THOMAS BISHOP of Skipton had an interesting mix of occupations, working at various times as a hatter and a gravedigger. His father was a craftsman, but in a different line of business.

Baptism. Holy Trinity, Skipton
1722 Mar 26  Thos son of Lancelot Bishop, Dyer, & Jane his wife of Skipton.
His mother was Jane Rushford.

Thomas was the second of three children. His younger brother died in infancy, leaving Thomas with an older sister.

Thomas’s great-great-grandfather Lancelot Iveson had run a dyeworks. It is possible that Thomas’s father also managed this dyehouse.

On the other hand, his sister Anne received an apprenticeship paid for by Sylvester Petyt’s charity, suggesting that the family may have been of straitened means.

We know from the baptisms of his children that Thomas himself became a hatter. He may previously have been a feltmaker. The list of apprenticeships paid for by Sylvester Petyt’s charity includes in 1750: “Thomas Bishop, Feltmaker, with John the son of Richard Wright.” There were not many Bishops in Skipton. Thomas may have begun by making felt, and moved on to making hats from it.

A hatter makes hats for men, while a milliner makes hats for women.

 

SARAH. We have not found a baptism for Sarah, nor her marriage to Thomas, so we do not know her maiden name.

We know from the age at which she died that she was born in 1722-3. If the age given at her burial is correct, and she was born in Skipton, then Sarah Atkinson, Sarah Green and Sarah Slingsby are possibilities.

The couple had at least six children. One of these we only know through her burial, and we have not found her christening. Parts of the older registers are illegible, so there may have been others.

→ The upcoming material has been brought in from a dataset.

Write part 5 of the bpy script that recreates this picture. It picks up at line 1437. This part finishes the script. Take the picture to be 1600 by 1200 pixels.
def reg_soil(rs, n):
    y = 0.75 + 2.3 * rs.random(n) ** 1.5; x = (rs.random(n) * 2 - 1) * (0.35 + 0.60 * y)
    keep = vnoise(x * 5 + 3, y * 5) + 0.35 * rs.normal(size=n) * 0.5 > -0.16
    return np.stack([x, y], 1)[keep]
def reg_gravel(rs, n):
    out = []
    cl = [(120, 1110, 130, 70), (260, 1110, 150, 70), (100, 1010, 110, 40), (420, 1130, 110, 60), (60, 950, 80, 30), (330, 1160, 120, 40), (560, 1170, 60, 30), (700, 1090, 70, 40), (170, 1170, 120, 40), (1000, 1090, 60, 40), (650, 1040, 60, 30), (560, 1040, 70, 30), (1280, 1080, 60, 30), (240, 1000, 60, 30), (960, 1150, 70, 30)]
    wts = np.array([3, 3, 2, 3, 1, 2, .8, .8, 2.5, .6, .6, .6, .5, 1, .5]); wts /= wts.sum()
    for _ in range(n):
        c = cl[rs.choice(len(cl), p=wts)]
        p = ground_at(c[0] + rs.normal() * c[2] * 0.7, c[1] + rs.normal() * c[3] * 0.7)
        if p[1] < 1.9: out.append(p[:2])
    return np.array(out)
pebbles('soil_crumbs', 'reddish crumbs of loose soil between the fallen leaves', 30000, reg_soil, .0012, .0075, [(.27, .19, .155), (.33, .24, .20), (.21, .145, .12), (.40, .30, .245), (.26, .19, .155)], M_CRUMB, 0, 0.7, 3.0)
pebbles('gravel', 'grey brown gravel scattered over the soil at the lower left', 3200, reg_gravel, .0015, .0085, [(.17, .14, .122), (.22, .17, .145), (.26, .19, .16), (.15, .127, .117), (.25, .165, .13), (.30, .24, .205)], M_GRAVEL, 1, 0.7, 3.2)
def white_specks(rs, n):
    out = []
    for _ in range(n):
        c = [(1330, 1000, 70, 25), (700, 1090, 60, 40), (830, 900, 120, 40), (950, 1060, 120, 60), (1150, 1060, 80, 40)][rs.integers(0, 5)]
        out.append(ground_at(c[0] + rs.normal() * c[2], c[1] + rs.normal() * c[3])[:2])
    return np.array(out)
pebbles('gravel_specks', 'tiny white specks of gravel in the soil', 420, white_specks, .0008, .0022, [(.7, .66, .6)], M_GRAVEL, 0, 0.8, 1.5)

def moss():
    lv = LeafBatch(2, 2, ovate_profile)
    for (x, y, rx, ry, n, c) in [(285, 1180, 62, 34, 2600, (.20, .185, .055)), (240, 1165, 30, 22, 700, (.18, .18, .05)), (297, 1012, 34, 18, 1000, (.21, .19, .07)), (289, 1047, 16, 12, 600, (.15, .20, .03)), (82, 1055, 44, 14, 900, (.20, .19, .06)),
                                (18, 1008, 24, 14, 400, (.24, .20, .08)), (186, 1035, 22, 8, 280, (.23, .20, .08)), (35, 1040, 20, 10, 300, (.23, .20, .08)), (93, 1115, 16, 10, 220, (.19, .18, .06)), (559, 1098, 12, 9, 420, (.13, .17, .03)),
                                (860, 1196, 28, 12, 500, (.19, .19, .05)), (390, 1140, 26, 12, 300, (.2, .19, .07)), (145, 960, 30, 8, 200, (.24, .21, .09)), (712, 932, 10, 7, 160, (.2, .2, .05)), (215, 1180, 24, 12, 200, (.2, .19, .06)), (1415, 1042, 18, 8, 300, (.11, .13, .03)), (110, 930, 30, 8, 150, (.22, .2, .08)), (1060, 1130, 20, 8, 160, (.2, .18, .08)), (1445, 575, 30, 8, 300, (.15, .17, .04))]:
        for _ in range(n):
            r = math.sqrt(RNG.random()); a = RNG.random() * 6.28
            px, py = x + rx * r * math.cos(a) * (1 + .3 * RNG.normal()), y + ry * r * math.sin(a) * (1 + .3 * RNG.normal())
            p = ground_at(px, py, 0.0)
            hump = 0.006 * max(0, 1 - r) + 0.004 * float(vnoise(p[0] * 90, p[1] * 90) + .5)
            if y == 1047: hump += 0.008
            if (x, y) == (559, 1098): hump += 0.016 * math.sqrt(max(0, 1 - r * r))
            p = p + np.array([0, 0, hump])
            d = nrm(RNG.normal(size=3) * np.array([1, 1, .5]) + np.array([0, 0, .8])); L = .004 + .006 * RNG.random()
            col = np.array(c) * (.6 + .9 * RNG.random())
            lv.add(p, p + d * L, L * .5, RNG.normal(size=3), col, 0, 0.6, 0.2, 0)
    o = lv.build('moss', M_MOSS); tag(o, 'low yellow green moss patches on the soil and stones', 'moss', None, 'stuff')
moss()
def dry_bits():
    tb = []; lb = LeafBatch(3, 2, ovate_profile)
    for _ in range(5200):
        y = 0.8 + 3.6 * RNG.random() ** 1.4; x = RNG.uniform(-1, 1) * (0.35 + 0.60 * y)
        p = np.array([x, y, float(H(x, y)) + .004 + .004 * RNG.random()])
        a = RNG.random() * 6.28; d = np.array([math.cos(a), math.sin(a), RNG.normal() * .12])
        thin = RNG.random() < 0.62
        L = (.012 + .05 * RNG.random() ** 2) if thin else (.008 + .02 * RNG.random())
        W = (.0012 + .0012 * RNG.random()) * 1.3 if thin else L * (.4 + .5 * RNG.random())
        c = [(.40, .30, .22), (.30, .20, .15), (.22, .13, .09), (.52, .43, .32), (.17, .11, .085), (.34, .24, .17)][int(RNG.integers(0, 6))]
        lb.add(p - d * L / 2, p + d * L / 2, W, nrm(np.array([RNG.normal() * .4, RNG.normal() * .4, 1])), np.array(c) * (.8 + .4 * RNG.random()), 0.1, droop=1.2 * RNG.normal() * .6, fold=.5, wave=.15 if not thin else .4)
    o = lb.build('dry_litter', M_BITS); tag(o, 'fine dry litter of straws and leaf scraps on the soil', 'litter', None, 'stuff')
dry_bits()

Baptisms. Holy Trinity, Skipton.
1751/2 Mar 1  Thomas
1754 Dec 8  Ann
1758 Apr 2  George
The first Ann was buried on 14 Jul 1758, aged 3.
1761 May 31  Ann
1767 Jul 26  Sarah
A daughter Jane was buried on 29 Jun 1770.

The church of Holy Trinity, where the children were baptised suffered serious damage in a storm in 1766. A contemporary newspaper reports:
“July 26th. The most terrible storm of thunder and lightning happened at Skipton-in-Craven that has ever been known in the memory of the oldest man there. The lightning struck the church steeple, beat off the weathercock and several of the pinnacles, and has greatly rent and damaged the whole steeple.”

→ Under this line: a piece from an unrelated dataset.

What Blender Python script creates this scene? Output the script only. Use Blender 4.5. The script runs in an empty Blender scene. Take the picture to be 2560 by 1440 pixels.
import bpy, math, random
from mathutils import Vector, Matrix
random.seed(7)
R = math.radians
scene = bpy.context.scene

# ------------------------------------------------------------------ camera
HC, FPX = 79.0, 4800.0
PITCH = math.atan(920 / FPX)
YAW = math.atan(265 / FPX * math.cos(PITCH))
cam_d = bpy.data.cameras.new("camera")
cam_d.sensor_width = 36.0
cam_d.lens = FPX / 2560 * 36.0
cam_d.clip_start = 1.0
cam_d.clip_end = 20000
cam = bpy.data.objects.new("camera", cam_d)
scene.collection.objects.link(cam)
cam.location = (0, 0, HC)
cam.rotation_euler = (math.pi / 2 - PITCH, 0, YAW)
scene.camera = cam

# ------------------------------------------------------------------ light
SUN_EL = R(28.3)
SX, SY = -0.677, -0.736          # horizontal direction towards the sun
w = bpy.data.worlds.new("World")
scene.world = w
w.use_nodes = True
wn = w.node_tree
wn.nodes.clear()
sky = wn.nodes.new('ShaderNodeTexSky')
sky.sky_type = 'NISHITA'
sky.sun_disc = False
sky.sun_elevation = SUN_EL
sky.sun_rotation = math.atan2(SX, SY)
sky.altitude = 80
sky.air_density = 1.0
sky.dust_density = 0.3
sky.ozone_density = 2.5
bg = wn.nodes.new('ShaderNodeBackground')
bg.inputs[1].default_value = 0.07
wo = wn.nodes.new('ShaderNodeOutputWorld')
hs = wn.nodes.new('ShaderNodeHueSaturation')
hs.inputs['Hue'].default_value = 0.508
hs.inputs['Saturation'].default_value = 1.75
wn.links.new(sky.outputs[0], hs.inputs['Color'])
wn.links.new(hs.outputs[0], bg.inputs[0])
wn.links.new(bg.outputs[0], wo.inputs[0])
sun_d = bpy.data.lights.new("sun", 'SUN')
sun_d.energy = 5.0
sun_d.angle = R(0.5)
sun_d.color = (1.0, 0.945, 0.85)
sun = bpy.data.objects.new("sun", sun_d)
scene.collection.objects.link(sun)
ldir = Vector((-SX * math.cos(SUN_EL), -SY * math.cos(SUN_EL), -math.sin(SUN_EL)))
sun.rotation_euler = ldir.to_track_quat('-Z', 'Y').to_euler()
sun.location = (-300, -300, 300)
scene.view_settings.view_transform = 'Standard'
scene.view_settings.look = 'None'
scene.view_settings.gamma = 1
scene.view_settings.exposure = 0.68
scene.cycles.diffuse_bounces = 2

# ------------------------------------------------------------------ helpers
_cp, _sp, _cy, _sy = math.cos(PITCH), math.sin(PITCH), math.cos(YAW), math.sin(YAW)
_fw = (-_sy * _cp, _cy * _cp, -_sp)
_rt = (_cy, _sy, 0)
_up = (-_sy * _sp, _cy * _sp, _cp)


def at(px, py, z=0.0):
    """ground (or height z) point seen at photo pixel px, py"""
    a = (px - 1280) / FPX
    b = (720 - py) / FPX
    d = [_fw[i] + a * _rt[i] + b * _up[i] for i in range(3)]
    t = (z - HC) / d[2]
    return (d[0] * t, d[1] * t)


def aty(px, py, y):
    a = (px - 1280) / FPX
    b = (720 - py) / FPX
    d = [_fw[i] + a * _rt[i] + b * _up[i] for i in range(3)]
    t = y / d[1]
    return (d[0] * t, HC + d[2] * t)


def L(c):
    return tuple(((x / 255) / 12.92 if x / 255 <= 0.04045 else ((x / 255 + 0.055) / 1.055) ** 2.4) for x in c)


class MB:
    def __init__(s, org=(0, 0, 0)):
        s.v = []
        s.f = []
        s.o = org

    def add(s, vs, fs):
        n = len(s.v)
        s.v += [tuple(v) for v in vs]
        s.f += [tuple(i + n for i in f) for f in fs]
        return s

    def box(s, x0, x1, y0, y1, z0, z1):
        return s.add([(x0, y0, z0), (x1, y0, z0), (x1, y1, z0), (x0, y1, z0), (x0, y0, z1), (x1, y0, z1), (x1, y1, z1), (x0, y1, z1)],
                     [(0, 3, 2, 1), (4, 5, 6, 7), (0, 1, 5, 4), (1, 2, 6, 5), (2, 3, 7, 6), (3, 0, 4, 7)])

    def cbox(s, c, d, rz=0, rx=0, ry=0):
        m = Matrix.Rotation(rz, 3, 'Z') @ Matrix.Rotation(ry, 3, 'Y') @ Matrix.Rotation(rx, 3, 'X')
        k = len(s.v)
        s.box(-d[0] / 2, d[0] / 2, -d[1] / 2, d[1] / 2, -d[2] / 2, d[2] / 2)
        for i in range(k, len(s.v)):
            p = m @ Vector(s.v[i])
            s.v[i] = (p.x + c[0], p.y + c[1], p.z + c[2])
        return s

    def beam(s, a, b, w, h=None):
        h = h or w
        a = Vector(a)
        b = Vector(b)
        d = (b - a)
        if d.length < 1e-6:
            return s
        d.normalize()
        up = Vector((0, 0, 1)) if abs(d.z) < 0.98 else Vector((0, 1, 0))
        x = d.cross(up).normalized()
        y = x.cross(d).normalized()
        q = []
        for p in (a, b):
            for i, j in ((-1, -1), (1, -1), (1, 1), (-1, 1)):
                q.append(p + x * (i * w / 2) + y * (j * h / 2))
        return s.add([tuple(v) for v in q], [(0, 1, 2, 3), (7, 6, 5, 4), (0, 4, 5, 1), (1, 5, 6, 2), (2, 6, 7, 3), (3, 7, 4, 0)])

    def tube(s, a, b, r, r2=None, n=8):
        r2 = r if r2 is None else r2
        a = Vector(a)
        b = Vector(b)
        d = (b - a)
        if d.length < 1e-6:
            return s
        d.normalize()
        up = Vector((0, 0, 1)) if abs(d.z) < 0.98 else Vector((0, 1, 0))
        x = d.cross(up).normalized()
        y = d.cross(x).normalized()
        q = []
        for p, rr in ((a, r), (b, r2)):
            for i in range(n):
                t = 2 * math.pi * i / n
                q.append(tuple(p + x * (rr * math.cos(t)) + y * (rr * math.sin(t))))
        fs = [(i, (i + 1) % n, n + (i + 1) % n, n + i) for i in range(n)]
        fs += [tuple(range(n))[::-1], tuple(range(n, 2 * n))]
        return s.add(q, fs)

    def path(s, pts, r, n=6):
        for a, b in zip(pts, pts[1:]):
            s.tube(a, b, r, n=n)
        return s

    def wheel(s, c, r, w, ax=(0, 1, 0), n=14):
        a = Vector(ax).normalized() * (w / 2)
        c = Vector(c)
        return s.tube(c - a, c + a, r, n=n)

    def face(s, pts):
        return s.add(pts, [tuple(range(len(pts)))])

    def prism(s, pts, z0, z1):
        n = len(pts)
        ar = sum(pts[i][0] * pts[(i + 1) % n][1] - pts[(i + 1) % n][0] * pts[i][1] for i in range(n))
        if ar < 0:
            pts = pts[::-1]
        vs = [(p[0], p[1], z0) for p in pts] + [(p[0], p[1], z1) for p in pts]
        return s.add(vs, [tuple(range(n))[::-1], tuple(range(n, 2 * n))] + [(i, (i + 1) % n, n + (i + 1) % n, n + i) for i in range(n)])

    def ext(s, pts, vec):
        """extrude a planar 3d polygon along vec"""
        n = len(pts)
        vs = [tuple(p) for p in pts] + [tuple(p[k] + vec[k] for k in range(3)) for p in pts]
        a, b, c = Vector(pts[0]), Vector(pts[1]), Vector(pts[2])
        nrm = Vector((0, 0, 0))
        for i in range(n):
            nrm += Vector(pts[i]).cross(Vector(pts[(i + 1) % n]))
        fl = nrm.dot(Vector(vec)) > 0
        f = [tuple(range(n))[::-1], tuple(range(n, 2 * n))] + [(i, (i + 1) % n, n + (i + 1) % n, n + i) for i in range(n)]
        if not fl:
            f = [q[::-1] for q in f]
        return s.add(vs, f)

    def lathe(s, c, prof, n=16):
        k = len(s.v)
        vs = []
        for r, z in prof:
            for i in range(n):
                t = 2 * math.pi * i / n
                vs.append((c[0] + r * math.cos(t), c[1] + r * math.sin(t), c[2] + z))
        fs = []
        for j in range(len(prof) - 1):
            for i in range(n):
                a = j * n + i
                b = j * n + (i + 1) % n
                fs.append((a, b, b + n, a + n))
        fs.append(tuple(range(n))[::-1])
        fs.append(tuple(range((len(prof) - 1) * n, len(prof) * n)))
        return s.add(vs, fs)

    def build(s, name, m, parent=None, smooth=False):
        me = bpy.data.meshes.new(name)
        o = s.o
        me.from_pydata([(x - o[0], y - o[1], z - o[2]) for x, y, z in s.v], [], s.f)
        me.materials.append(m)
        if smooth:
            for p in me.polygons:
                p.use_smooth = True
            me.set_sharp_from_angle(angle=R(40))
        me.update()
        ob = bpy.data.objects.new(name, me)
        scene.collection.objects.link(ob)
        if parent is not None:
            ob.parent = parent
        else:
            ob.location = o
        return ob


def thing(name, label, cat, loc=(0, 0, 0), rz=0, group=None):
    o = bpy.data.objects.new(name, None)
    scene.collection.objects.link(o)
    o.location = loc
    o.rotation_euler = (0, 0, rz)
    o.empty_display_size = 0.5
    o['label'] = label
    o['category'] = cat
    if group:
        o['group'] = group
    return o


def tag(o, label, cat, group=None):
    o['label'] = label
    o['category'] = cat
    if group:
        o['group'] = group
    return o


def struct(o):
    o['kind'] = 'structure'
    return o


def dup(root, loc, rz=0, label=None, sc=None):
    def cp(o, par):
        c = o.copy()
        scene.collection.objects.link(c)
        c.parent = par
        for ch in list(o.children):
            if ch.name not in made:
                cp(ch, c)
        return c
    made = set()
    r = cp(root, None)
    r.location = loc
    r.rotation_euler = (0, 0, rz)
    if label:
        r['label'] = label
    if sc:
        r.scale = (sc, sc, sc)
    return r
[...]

By the end of his life, Thomas had added a new occupation to that of hatter. He was the sexton at Holy Trinity Church, Skipton, whose duties including digging graves.

Burials. Holy Trinity, Skipton.
1793 Thomas Bishop of Skipton, Hatter and Grave-digger. Died Jan 30, buried Feb 2 West end of the church. 71. Palsy (this was probably a stroke).

Sarah outlived him by eleven years.
1804 Sarah Bishop  Relict of Thomas Bishop late of Skipton, Sexton. Died Jan1, buried 4 West end of the church. 81. Natural decay.